WHAT THE TASK ASKS
Repeat the data verbatim.

DATA EXCERPT

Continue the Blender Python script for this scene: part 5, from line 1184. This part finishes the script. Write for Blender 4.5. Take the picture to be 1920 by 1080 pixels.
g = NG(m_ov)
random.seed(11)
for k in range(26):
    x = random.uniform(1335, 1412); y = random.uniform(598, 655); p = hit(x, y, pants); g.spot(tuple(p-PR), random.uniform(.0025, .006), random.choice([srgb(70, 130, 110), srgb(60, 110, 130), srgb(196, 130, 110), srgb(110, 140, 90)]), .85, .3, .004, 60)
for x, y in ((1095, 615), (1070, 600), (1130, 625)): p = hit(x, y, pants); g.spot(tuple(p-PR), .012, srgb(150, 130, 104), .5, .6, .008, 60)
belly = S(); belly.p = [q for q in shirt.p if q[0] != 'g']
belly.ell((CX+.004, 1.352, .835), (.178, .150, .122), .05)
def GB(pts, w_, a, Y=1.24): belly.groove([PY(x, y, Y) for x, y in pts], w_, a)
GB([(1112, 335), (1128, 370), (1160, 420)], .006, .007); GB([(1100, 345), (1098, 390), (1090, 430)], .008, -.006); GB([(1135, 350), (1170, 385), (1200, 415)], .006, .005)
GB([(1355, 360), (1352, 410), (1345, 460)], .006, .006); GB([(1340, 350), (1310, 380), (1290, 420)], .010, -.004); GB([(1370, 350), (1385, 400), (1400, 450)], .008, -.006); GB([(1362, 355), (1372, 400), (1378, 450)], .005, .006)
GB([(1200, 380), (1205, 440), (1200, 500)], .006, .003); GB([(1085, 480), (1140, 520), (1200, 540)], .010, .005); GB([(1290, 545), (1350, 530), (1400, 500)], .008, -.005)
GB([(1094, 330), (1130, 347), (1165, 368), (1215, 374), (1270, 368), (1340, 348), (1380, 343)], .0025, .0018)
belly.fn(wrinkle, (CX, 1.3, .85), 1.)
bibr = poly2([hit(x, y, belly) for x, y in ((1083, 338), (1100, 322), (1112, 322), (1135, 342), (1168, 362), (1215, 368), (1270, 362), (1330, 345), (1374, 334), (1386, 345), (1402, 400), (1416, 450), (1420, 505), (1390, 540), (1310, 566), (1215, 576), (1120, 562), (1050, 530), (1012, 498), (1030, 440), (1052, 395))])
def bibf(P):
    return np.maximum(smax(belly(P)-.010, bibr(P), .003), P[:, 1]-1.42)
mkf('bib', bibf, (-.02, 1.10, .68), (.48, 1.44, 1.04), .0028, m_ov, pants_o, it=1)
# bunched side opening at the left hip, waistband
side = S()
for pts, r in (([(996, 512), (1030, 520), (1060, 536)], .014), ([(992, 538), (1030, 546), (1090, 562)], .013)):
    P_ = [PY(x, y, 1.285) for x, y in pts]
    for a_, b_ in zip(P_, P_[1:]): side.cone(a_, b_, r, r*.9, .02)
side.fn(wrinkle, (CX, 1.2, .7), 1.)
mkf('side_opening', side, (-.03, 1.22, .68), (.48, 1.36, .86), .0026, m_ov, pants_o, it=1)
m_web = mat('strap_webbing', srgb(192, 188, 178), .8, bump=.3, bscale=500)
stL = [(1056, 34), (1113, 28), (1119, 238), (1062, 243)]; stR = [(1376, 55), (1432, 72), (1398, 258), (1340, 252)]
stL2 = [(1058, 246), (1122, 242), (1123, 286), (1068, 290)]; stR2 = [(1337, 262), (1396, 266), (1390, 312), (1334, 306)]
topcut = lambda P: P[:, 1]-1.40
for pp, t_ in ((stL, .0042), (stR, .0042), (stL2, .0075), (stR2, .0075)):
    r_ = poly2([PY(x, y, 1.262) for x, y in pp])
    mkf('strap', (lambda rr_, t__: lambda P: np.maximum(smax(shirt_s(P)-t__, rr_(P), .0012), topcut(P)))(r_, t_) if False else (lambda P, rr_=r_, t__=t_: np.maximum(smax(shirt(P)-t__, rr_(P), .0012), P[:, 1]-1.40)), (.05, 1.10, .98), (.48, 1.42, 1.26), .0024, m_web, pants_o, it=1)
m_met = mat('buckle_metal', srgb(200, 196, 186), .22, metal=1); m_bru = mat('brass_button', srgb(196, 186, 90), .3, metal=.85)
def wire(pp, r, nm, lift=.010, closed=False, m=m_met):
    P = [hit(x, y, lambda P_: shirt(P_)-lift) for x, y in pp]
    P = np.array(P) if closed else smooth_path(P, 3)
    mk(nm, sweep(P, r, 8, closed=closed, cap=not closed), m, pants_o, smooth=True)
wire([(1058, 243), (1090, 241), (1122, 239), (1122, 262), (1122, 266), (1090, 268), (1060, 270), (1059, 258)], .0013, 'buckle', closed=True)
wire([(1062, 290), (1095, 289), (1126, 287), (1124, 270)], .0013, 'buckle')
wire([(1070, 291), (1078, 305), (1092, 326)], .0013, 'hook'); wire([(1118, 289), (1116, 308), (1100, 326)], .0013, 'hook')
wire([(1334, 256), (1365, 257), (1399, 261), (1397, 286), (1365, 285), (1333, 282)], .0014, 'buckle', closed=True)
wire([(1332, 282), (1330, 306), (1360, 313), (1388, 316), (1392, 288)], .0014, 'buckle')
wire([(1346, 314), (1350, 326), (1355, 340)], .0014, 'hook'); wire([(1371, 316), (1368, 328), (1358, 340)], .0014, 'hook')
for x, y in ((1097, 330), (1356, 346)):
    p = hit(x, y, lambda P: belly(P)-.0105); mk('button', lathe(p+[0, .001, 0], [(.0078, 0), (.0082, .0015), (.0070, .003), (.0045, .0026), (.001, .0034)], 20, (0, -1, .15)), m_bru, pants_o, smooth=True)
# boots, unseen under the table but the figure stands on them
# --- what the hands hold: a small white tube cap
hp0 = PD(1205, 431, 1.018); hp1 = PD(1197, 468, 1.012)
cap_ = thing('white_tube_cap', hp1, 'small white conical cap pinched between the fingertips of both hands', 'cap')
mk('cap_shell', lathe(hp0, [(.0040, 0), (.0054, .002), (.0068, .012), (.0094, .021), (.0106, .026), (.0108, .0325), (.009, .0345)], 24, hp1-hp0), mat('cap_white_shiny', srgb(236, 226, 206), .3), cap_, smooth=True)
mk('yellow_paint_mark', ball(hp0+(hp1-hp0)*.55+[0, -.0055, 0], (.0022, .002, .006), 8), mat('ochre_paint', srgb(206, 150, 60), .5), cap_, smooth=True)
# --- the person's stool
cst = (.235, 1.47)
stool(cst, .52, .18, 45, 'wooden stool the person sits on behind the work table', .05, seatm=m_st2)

EXERCISE ANSWER
Continue the Blender Python script for this scene: part 5, from line 1184. This part finishes the script. Write for Blender 4.5. Take the picture to be 1920 by 1080 pixels.
g = NG(m_ov)
random.seed(11)
for k in range(26):
    x = random.uniform(1335, 1412); y = random.uniform(598, 655); p = hit(x, y, pants); g.spot(tuple(p-PR), random.uniform(.0025, .006), random.choice([srgb(70, 130, 110), srgb(60, 110, 130), srgb(196, 130, 110), srgb(110, 140, 90)]), .85, .3, .004, 60)
for x, y in ((1095, 615), (1070, 600), (1130, 625)): p = hit(x, y, pants); g.spot(tuple(p-PR), .012, srgb(150, 130, 104), .5, .6, .008, 60)
belly = S(); belly.p = [q for q in shirt.p if q[0] != 'g']
belly.ell((CX+.004, 1.352, .835), (.178, .150, .122), .05)
def GB(pts, w_, a, Y=1.24): belly.groove([PY(x, y, Y) for x, y in pts], w_, a)
GB([(1112, 335), (1128, 370), (1160, 420)], .006, .007); GB([(1100, 345), (1098, 390), (1090, 430)], .008, -.006); GB([(1135, 350), (1170, 385), (1200, 415)], .006, .005)
GB([(1355, 360), (1352, 410), (1345, 460)], .006, .006); GB([(1340, 350), (1310, 380), (1290, 420)], .010, -.004); GB([(1370, 350), (1385, 400), (1400, 450)], .008, -.006); GB([(1362, 355), (1372, 400), (1378, 450)], .005, .006)
GB([(1200, 380), (1205, 440), (1200, 500)], .006, .003); GB([(1085, 480), (1140, 520), (1200, 540)], .010, .005); GB([(1290, 545), (1350, 530), (1400, 500)], .008, -.005)
GB([(1094, 330), (1130, 347), (1165, 368), (1215, 374), (1270, 368), (1340, 348), (1380, 343)], .0025, .0018)
belly.fn(wrinkle, (CX, 1.3, .85), 1.)
bibr = poly2([hit(x, y, belly) for x, y in ((1083, 338), (1100, 322), (1112, 322), (1135, 342), (1168, 362), (1215, 368), (1270, 362), (1330, 345), (1374, 334), (1386, 345), (1402, 400), (1416, 450), (1420, 505), (1390, 540), (1310, 566), (1215, 576), (1120, 562), (1050, 530), (1012, 498), (1030, 440), (1052, 395))])
def bibf(P):
    return np.maximum(smax(belly(P)-.010, bibr(P), .003), P[:, 1]-1.42)
mkf('bib', bibf, (-.02, 1.10, .68), (.48, 1.44, 1.04), .0028, m_ov, pants_o, it=1)
# bunched side opening at the left hip, waistband
side = S()
for pts, r in (([(996, 512), (1030, 520), (1060, 536)], .014), ([(992, 538), (1030, 546), (1090, 562)], .013)):
    P_ = [PY(x, y, 1.285) for x, y in pts]
    for a_, b_ in zip(P_, P_[1:]): side.cone(a_, b_, r, r*.9, .02)
side.fn(wrinkle, (CX, 1.2, .7), 1.)
mkf('side_opening', side, (-.03, 1.22, .68), (.48, 1.36, .86), .0026, m_ov, pants_o, it=1)
m_web = mat('strap_webbing', srgb(192, 188, 178), .8, bump=.3, bscale=500)
stL = [(1056, 34), (1113, 28), (1119, 238), (1062, 243)]; stR = [(1376, 55), (1432, 72), (1398, 258), (1340, 252)]
stL2 = [(1058, 246), (1122, 242), (1123, 286), (1068, 290)]; stR2 = [(1337, 262), (1396, 266), (1390, 312), (1334, 306)]
topcut = lambda P: P[:, 1]-1.40
for pp, t_ in ((stL, .0042), (stR, .0042), (stL2, .0075), (stR2, .0075)):
    r_ = poly2([PY(x, y, 1.262) for x, y in pp])
    mkf('strap', (lambda rr_, t__: lambda P: np.maximum(smax(shirt_s(P)-t__, rr_(P), .0012), topcut(P)))(r_, t_) if False else (lambda P, rr_=r_, t__=t_: np.maximum(smax(shirt(P)-t__, rr_(P), .0012), P[:, 1]-1.40)), (.05, 1.10, .98), (.48, 1.42, 1.26), .0024, m_web, pants_o, it=1)
m_met = mat('buckle_metal', srgb(200, 196, 186), .22, metal=1); m_bru = mat('brass_button', srgb(196, 186, 90), .3, metal=.85)
def wire(pp, r, nm, lift=.010, closed=False, m=m_met):
    P = [hit(x, y, lambda P_: shirt(P_)-lift) for x, y in pp]
    P = np.array(P) if closed else smooth_path(P, 3)
    mk(nm, sweep(P, r, 8, closed=closed, cap=not closed), m, pants_o, smooth=True)
wire([(1058, 243), (1090, 241), (1122, 239), (1122, 262), (1122, 266), (1090, 268), (1060, 270), (1059, 258)], .0013, 'buckle', closed=True)
wire([(1062, 290), (1095, 289), (1126, 287), (1124, 270)], .0013, 'buckle')
wire([(1070, 291), (1078, 305), (1092, 326)], .0013, 'hook'); wire([(1118, 289), (1116, 308), (1100, 326)], .0013, 'hook')
wire([(1334, 256), (1365, 257), (1399, 261), (1397, 286), (1365, 285), (1333, 282)], .0014, 'buckle', closed=True)
wire([(1332, 282), (1330, 306), (1360, 313), (1388, 316), (1392, 288)], .0014, 'buckle')
wire([(1346, 314), (1350, 326), (1355, 340)], .0014, 'hook'); wire([(1371, 316), (1368, 328), (1358, 340)], .0014, 'hook')
for x, y in ((1097, 330), (1356, 346)):
    p = hit(x, y, lambda P: belly(P)-.0105); mk('button', lathe(p+[0, .001, 0], [(.0078, 0), (.0082, .0015), (.0070, .003), (.0045, .0026), (.001, .0034)], 20, (0, -1, .15)), m_bru, pants_o, smooth=True)
# boots, unseen under the table but the figure stands on them
# --- what the hands hold: a small white tube cap
hp0 = PD(1205, 431, 1.018); hp1 = PD(1197, 468, 1.012)
cap_ = thing('white_tube_cap', hp1, 'small white conical cap pinched between the fingertips of both hands', 'cap')
mk('cap_shell', lathe(hp0, [(.0040, 0), (.0054, .002), (.0068, .012), (.0094, .021), (.0106, .026), (.0108, .0325), (.009, .0345)], 24, hp1-hp0), mat('cap_white_shiny', srgb(236, 226, 206), .3), cap_, smooth=True)
mk('yellow_paint_mark', ball(hp0+(hp1-hp0)*.55+[0, -.0055, 0], (.0022, .002, .006), 8), mat('ochre_paint', srgb(206, 150, 60), .5), cap_, smooth=True)
# --- the person's stool
cst = (.235, 1.47)
stool(cst, .52, .18, 45, 'wooden stool the person sits on behind the work table', .05, seatm=m_st2)